Wednesday 18th November 10:45 a.m.

Paul Muldoon’s poetry has won more awards than there is space on this page to list; the T.S. Eliot Prize, the Irish Times Poetry Prize, and the Pulitzer are among the best known. Born in Northern Ireland in 1951 and living in the U.S. since 1987, Muldoon is considered one of the most important poets of any nationality. His complex, witty poems are a delight to read, and teach. Those who don’t already know his poetry might want to look at One Thousand Things Worth Knowing, Meeting the British, Quoof, or his Selected Poems 1968-2014.

LECTURES

Wednesday 11th November 6:45 p.m.

“Constance Markievicz: aristocrat, artist, socialist, revolutionary”
Professor Lauren Arrington of Maynooth University, Ireland, is the author of Revolutionary Lives (2016), an acclaimed double-biography of Irish rebel Constance Markievicz, née Gore-Booth, and her husband, Polish count and revolutionary Casimir Markievicz. Arrington’s other books include W.B. Yeats, the Abbey Theatre, Censorship, and the Irish State (Oxford University Press, 2010 ), and The Poets of Rapallo: Late Modernist Writing in Mussolini’s Italy (forthcoming with Oxford University Press). With Matthew Campbell, she is editing the forthcoming Oxford Handbook of W.B. Yeats, and she is serving as a director of the Yeats International Summer School from 2018-2021.

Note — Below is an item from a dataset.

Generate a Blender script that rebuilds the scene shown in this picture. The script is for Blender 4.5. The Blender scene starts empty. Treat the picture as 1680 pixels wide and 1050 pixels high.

Wednesday 2nd December, 5:30 p.m.

“The Twice-Strung Harp: Irish Language Poetry in English Translation”
Professor Maureen O’Rourke Murphy is one of the most important scholars of Irish Studies in the U.S. She is the author of Compassionate Stranger: Asenath Nicholson and the Great Irish Famine, co-editor of Irish Literature: A Reader, and past president of the American Conference for Irish Studies and past chair of the International Association for the Study of Irish Literatures. Her project The Great Irish Famine Curriculum (2001) won the Project Excellence Award from the National Council of the Social Studies in 2002. Murphy is Professor Emerita of Teaching, Learning and Technology at Hofstra University.

Wednesday 2nd December, 6:45 p.m.

“Reviving Women” – poetry & songs celebrating the women who fought for suffrage, liberty and equality in 1916 and beyond
Catherine Ann Cullen is the inaugural Poet-in Residence at Poetry Ireland; she is also a musician and the author of several children’s books. The Other Now (Dedalus Press, 2017) is the most recent selection of her poems. Her verse-stories for children include the Magical, Mystical, Marvelous Coat and Thirsty Baby. Cullen has also made many documentaries for RTÉ radio and has produced features on the arts and current affairs.